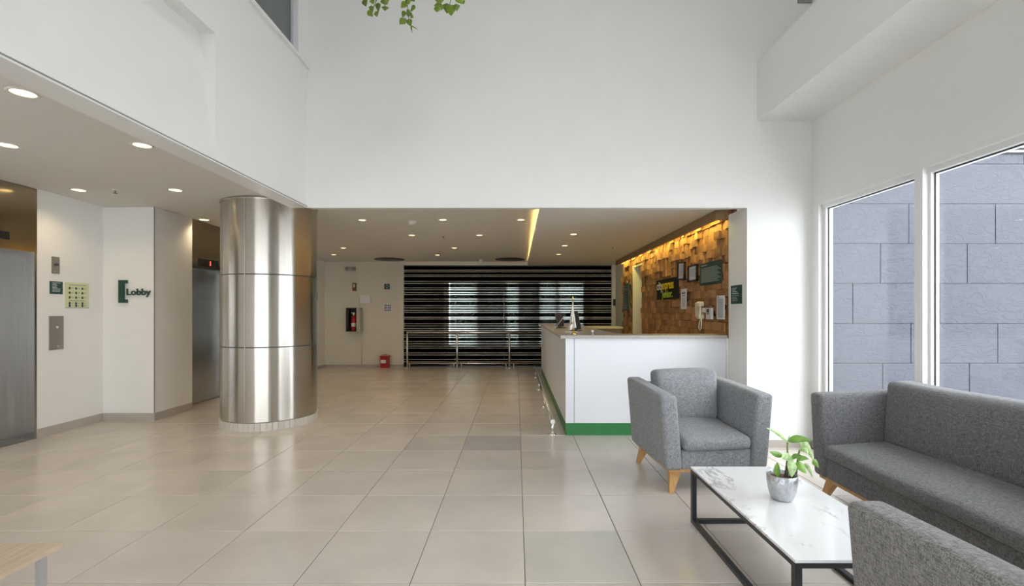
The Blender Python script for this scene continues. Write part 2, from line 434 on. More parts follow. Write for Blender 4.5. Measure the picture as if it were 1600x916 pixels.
# atrium back wall with the wide opening (header above, pier right)
struct('wall_back', MB().box(XL, 3.3, YB, YB+.13, 2.508, H).box(2.405, 3.3, YB, 5.50, 0, 2.508), M['paint'])
struct('trim_1', bx(XL, 2.405, YB-.004, YB+.02, 2.495, 2.509), M['trimw'])
struct('baseboard_back', bx(2.41, XR, YB-.012, YB, 0, .075), M['base'])
struct('baseboard_right', bx(XR-.012, XR, -3.5, YB-.012, 0, .075), M['base'])
# atrium left wall (hangs over the lift hall), window band above, recess near the viewer
wl = MB()
wl.box(-2.33, XL, 3.51, YB, 2.515, 3.95)
wl.box(-2.33, XL, -3.6, 3.51, 3.43, 3.95)
wl.hexa([(-2.33, -3.6, 2.515), (XL, -3.6, 2.515), (XL, 3.51, 2.515), (-2.33, 3.51, 2.515), (-2.33, -3.6, 3.43), (-2.29, -3.6, 3.43), (-2.29, 3.51, 3.43), (-2.33, 3.51, 3.43)])
wl.box(-2.33, XL, -3.6, YB, 5.3, H).box(-2.33, XL, 4.86, YB, 3.95, 5.3)
struct('wall_left', wl, M['paint'])
struct('trim_2', MB().box(-2.355, XL+.002, -3.6, YB, 2.494, 2.504), M['trimw'])
struct('trim_3', bx(-2.345, XL-.004, -3.6, YB, 2.504, 2.515), M['groove'])
struct('trim_4', bx(-2.34, XL+.03, -3.6, YB-.004, 3.94, 3.975), M['trimw'])
w3 = struct('window_3', MB().box(-2.25, -2.19, 4.76, 4.86, 3.975, 5.3).box(-2.25, -2.19, 1.9, 1.95, 3.975, 5.3).box(-2.25, -2.19, -3.6, -3.5, 3.975, 5.3), M['louver'])
link('pane', bx(-2.23, -2.215, -3.5, 4.76, 3.975, 5.3).mesh('pane'), M['upglass'], w3)
struct('trim_5', bx(-2.5, -2.27, -3.6, 4.9, 3.9, 5.4), M['louver_d'])
# right wall with window opening, beam under the roof
wr = MB().box(XR, XR+.11, -3.6, YB, 2.535, H).box(XR, XR+.11, 4.965, YB, 0, 2.535).box(XR, XR+.11, -3.6, .2, 0, 2.535)
struct('wall_right', wr, M['paint'])
struct('trim_6', bx(2.51, XR, -3.6, YB, 3.396, 4.017), M['paint']).name = 'trim_6'
# dark clerestory recess over the beam on the back wall
struct('trim_7', MB().box(2.93, 3.3, YB-.02, YB, 4.63, 5.6), M['groove'])
# window frame
w1 = struct('window_1', MB().box(XR-.015, XR+.06, .2, 4.965, 2.495, 2.535).box(XR-.015, XR+.085, 4.915, 4.965, .02, 2.495)
            .box(XR+.0, XR+.12, .2, 4.915, .02, .10).box(XR+.02, XR+.12, .2, 4.915, 2.455, 2.495)
            .box(XR+.03, XR+.10, 4.87, 4.915, .1, 2.455), M['trimw'])
for y0 in (3.655, 2.45, 1.25):
    link('mullion', MB().box(XR-.015, XR+.10, y0, y0+.075, .10, 2.495).box(XR+.03, XR+.09, y0-.022, y0+.1, .10, 2.455).mesh('mullion'), M['trimw'], w1)
for (ya, yb) in ((3.755, 4.87), (2.55, 3.633), (1.35, 2.428), (.2, 1.228)):
    link('pane', bx(XR+.062, XR+.070, ya-.01, yb+.01, .10, 2.455).mesh('pane'), M['winglass'], w1)
    link('gasket', MB().box(XR+.055, XR+.06, ya, ya+.006, .1, 2.455).box(XR+.055, XR+.06, yb-.010, yb, .1, 2.455).box(XR+.055, XR+.06, ya, yb, 2.445, 2.455).mesh('gasket'), M['tframe'], w1)
# ceiling of lift hall and lobby (follows a very slight fall to the far wall)
cl = MB()
def slab(mb, x0, x1, y0, y1, t=.25):
    return mb.hexa([(x0, y0, cz(y0)), (x1, y0, cz(y0)), (x1, y1, cz(y1)), (x0, y1, cz(y1)), (x0, y0, cz(y0)+t), (x1, y0, cz(y0)+t), (x1, y1, cz(y1)+t), (x0, y1, cz(y1)+t)])
slab(cl, -7.2, -2.33, -3.6, 5.19, .8); slab(cl, -7.2, -2.33, 5.19, 5.5); slab(cl, -2.33, 3.0, 5.19, 5.5); slab(cl, -7.2, 3.0, 5.5, 12.6)
struct('ceiling', cl, M['ceil'])
# roof over atrium with skylight opening
rf = MB().box(-2.4, 3.3, -3.9, -.6, H, H+.25).box(-2.4, 3.3, 1.3, YB+.2, H, H+.25).box(-2.4, -.3, -.6, 1.3, H, H+.25).box(1.4, 3.3, -.6, 1.3, H, H+.25)
struct('trim_8', rf, M['paint'])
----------
* [EXERCISE AIM]:
Copy the whole of the material above exactly, but not its images.

* [REPLY]:
The Blender Python script for this scene continues. Write part 2, from line 434 on. More parts follow. Write for Blender 4.5. Measure the picture as if it were 1600x916 pixels.
# atrium back wall with the wide opening (header above, pier right)
struct('wall_back', MB().box(XL, 3.3, YB, YB+.13, 2.508, H).box(2.405, 3.3, YB, 5.50, 0, 2.508), M['paint'])
struct('trim_1', bx(XL, 2.405, YB-.004, YB+.02, 2.495, 2.509), M['trimw'])
struct('baseboard_back', bx(2.41, XR, YB-.012, YB, 0, .075), M['base'])
struct('baseboard_right', bx(XR-.012, XR, -3.5, YB-.012, 0, .075), M['base'])
# atrium left wall (hangs over the lift hall), window band above, recess near the viewer
wl = MB()
wl.box(-2.33, XL, 3.51, YB, 2.515, 3.95)
wl.box(-2.33, XL, -3.6, 3.51, 3.43, 3.95)
wl.hexa([(-2.33, -3.6, 2.515), (XL, -3.6, 2.515), (XL, 3.51, 2.515), (-2.33, 3.51, 2.515), (-2.33, -3.6, 3.43), (-2.29, -3.6, 3.43), (-2.29, 3.51, 3.43), (-2.33, 3.51, 3.43)])
wl.box(-2.33, XL, -3.6, YB, 5.3, H).box(-2.33, XL, 4.86, YB, 3.95, 5.3)
struct('wall_left', wl, M['paint'])
struct('trim_2', MB().box(-2.355, XL+.002, -3.6, YB, 2.494, 2.504), M['trimw'])
struct('trim_3', bx(-2.345, XL-.004, -3.6, YB, 2.504, 2.515), M['groove'])
struct('trim_4', bx(-2.34, XL+.03, -3.6, YB-.004, 3.94, 3.975), M['trimw'])
w3 = struct('window_3', MB().box(-2.25, -2.19, 4.76, 4.86, 3.975, 5.3).box(-2.25, -2.19, 1.9, 1.95, 3.975, 5.3).box(-2.25, -2.19, -3.6, -3.5, 3.975, 5.3), M['louver'])
link('pane', bx(-2.23, -2.215, -3.5, 4.76, 3.975, 5.3).mesh('pane'), M['upglass'], w3)
struct('trim_5', bx(-2.5, -2.27, -3.6, 4.9, 3.9, 5.4), M['louver_d'])
# right wall with window opening, beam under the roof
wr = MB().box(XR, XR+.11, -3.6, YB, 2.535, H).box(XR, XR+.11, 4.965, YB, 0, 2.535).box(XR, XR+.11, -3.6, .2, 0, 2.535)
struct('wall_right', wr, M['paint'])
struct('trim_6', bx(2.51, XR, -3.6, YB, 3.396, 4.017), M['paint']).name = 'trim_6'
# dark clerestory recess over the beam on the back wall
struct('trim_7', MB().box(2.93, 3.3, YB-.02, YB, 4.63, 5.6), M['groove'])
# window frame
w1 = struct('window_1', MB().box(XR-.015, XR+.06, .2, 4.965, 2.495, 2.535).box(XR-.015, XR+.085, 4.915, 4.965, .02, 2.495)
            .box(XR+.0, XR+.12, .2, 4.915, .02, .10).box(XR+.02, XR+.12, .2, 4.915, 2.455, 2.495)
            .box(XR+.03, XR+.10, 4.87, 4.915, .1, 2.455), M['trimw'])
for y0 in (3.655, 2.45, 1.25):
    link('mullion', MB().box(XR-.015, XR+.10, y0, y0+.075, .10, 2.495).box(XR+.03, XR+.09, y0-.022, y0+.1, .10, 2.455).mesh('mullion'), M['trimw'], w1)
for (ya, yb) in ((3.755, 4.87), (2.55, 3.633), (1.35, 2.428), (.2, 1.228)):
    link('pane', bx(XR+.062, XR+.070, ya-.01, yb+.01, .10, 2.455).mesh('pane'), M['winglass'], w1)
    link('gasket', MB().box(XR+.055, XR+.06, ya, ya+.006, .1, 2.455).box(XR+.055, XR+.06, yb-.010, yb, .1, 2.455).box(XR+.055, XR+.06, ya, yb, 2.445, 2.455).mesh('gasket'), M['tframe'], w1)
# ceiling of lift hall and lobby (follows a very slight fall to the far wall)
cl = MB()
def slab(mb, x0, x1, y0, y1, t=.25):
    return mb.hexa([(x0, y0, cz(y0)), (x1, y0, cz(y0)), (x1, y1, cz(y1)), (x0, y1, cz(y1)), (x0, y0, cz(y0)+t), (x1, y0, cz(y0)+t), (x1, y1, cz(y1)+t), (x0, y1, cz(y1)+t)])
slab(cl, -7.2, -2.33, -3.6, 5.19, .8); slab(cl, -7.2, -2.33, 5.19, 5.5); slab(cl, -2.33, 3.0, 5.19, 5.5); slab(cl, -7.2, 3.0, 5.5, 12.6)
struct('ceiling', cl, M['ceil'])
# roof over atrium with skylight opening
rf = MB().box(-2.4, 3.3, -3.9, -.6, H, H+.25).box(-2.4, 3.3, 1.3, YB+.2, H, H+.25).box(-2.4, -.3, -.6, 1.3, H, H+.25).box(1.4, 3.3, -.6, 1.3, H, H+.25)
struct('trim_8', rf, M['paint'])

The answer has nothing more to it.